Es cierto que el director hace gala de una puesta en escena funcional, el estilo habitual del cine surcoreano, en el que parece claro que los cineastas no quieren ser percibidos como realizadores; así, apuestan por un cine invisible, a la manera del cine clásico norteamericano (con las salvedades que haya que hacer, por supuesto), dando forma de esta manera a una historia que se vende sola, cuyos giros, aunque llenos de la inevitable ultraviolencia que es consustancial al cine moderno, están generalmente justificados y no es fácil encontrar agujeros en su trama.
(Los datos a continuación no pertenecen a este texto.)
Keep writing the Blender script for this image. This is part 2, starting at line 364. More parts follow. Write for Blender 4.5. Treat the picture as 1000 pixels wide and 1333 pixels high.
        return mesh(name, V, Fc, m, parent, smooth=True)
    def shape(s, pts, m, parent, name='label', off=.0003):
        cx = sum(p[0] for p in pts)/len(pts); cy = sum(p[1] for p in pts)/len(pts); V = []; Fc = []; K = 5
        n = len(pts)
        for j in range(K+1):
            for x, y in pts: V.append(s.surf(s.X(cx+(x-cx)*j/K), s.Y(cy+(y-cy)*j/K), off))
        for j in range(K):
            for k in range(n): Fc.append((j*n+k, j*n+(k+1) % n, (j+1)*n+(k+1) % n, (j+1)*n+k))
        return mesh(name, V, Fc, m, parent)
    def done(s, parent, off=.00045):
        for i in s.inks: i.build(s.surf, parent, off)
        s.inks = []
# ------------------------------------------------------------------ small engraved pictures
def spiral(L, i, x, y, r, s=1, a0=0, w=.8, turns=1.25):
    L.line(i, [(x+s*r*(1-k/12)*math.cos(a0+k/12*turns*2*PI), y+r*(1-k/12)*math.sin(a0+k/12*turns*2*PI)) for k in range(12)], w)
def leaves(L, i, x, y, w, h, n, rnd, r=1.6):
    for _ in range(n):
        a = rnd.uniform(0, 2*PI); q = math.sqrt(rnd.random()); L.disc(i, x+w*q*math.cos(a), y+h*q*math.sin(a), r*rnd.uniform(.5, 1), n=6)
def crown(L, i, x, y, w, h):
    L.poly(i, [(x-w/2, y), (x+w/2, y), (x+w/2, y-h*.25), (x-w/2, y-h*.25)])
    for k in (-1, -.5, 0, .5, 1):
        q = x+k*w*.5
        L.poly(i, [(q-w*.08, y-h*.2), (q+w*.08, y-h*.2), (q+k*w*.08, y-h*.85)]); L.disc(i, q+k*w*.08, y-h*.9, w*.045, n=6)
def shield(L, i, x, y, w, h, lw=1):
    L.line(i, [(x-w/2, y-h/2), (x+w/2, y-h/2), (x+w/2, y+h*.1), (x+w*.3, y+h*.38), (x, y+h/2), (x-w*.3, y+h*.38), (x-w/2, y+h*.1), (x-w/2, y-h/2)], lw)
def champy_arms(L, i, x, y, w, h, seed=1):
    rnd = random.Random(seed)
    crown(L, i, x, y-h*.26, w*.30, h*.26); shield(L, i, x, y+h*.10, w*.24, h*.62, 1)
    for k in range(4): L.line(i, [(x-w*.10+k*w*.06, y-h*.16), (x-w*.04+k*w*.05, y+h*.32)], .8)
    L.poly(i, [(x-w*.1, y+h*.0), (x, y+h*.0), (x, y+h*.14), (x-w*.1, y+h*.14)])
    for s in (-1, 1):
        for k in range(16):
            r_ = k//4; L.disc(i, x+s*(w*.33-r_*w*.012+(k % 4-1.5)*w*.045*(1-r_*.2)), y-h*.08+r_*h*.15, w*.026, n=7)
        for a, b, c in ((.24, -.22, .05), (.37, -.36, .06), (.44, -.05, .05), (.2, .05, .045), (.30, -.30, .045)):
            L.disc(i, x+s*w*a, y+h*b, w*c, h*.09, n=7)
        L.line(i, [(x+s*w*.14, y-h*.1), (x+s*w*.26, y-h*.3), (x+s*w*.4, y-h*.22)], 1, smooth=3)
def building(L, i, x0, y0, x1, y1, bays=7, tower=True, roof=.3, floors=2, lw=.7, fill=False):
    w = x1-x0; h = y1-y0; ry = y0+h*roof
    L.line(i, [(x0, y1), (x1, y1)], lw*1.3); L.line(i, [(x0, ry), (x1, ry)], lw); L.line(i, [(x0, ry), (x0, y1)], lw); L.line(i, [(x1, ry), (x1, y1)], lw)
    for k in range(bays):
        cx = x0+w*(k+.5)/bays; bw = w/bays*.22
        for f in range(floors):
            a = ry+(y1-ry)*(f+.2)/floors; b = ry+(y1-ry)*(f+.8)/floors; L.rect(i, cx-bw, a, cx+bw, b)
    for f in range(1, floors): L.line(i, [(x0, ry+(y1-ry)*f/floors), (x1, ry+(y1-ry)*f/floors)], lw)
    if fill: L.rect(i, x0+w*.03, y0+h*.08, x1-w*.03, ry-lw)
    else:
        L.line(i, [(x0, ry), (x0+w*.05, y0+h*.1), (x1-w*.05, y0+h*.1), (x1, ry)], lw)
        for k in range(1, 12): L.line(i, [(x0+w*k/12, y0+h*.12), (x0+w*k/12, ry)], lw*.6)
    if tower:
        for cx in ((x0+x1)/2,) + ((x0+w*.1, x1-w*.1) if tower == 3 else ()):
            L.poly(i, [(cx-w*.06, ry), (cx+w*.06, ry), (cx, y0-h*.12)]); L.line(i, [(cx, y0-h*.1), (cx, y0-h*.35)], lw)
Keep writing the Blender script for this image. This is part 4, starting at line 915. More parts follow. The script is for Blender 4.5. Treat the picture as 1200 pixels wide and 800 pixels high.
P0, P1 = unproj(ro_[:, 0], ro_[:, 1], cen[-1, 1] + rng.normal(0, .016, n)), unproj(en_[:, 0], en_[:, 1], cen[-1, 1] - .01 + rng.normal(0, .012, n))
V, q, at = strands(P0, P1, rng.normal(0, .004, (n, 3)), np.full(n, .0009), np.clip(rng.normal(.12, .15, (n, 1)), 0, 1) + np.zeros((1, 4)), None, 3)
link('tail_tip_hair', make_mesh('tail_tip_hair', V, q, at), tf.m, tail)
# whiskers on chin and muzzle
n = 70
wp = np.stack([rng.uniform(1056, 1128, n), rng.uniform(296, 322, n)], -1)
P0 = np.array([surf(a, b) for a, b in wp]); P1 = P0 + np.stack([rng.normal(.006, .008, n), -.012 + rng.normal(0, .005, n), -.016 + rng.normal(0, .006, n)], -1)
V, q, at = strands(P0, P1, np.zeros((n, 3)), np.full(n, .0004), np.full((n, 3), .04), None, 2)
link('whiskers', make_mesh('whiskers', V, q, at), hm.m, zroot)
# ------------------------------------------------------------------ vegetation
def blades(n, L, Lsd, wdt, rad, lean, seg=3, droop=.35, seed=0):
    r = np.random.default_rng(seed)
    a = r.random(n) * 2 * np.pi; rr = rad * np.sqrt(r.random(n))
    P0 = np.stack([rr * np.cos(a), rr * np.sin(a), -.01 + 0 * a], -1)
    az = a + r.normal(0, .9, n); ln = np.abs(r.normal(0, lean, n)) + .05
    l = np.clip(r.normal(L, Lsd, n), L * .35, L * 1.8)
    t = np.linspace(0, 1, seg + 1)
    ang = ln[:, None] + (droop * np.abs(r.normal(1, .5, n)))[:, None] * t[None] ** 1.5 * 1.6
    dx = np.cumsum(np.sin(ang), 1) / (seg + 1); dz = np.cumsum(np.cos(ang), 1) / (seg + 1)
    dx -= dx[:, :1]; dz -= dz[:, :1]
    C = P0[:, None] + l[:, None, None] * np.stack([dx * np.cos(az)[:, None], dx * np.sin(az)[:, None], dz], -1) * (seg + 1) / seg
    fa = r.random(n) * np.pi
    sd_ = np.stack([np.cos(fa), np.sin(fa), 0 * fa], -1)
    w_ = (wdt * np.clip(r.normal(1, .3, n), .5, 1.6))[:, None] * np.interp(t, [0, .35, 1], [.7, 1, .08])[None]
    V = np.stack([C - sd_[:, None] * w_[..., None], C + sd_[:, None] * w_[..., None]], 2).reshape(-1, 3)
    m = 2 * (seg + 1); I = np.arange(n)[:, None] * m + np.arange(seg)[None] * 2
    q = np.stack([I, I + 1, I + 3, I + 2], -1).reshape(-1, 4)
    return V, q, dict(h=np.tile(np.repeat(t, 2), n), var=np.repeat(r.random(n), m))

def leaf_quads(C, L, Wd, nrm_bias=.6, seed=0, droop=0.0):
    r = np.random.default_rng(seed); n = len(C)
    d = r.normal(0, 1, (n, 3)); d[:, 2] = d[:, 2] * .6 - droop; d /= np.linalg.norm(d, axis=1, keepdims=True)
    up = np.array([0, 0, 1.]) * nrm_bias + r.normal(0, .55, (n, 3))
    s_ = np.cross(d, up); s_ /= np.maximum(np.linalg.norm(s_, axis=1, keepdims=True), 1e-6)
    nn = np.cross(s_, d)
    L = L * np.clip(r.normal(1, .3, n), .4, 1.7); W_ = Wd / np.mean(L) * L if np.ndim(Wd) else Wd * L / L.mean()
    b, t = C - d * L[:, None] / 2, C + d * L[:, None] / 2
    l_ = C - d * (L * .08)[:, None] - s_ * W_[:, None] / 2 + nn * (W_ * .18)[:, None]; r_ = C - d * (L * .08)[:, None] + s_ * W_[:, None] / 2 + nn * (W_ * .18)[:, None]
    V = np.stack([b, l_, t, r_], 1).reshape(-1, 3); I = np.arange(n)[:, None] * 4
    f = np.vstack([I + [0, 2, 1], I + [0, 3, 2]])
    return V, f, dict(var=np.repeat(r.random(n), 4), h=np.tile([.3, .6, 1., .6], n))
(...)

Todos los personajes, salvo quizá el jefe mafioso y el policía a lo Colombo, son en el fondo parias, todos desean, de una manera u otra, escapar de sus vidas horribles, fiando su futuro a una bolsa de viaje llena de billetes, finalmente una esperanza no mucho mejor que la de comprar un décimo de lotería. Por eso que el último (última, en este caso) de la fila sea quien finalmente se lleve el gato al agua, y además sin pretenderlo, no deja de ser una especie de justicia poética que, aunque poco realista, termina reconfortando.
Y es que en estos tiempos “Breaking bad”, donde el mal (casi) siempre gana, que lo haga una pobre infeliz que se merece todos los elogios del mundo, resulta casi revolucionario: ¿que la bondad, que la abnegación, que la honestidad gana? Pero, bueno, ¿a dónde vamos a llegar?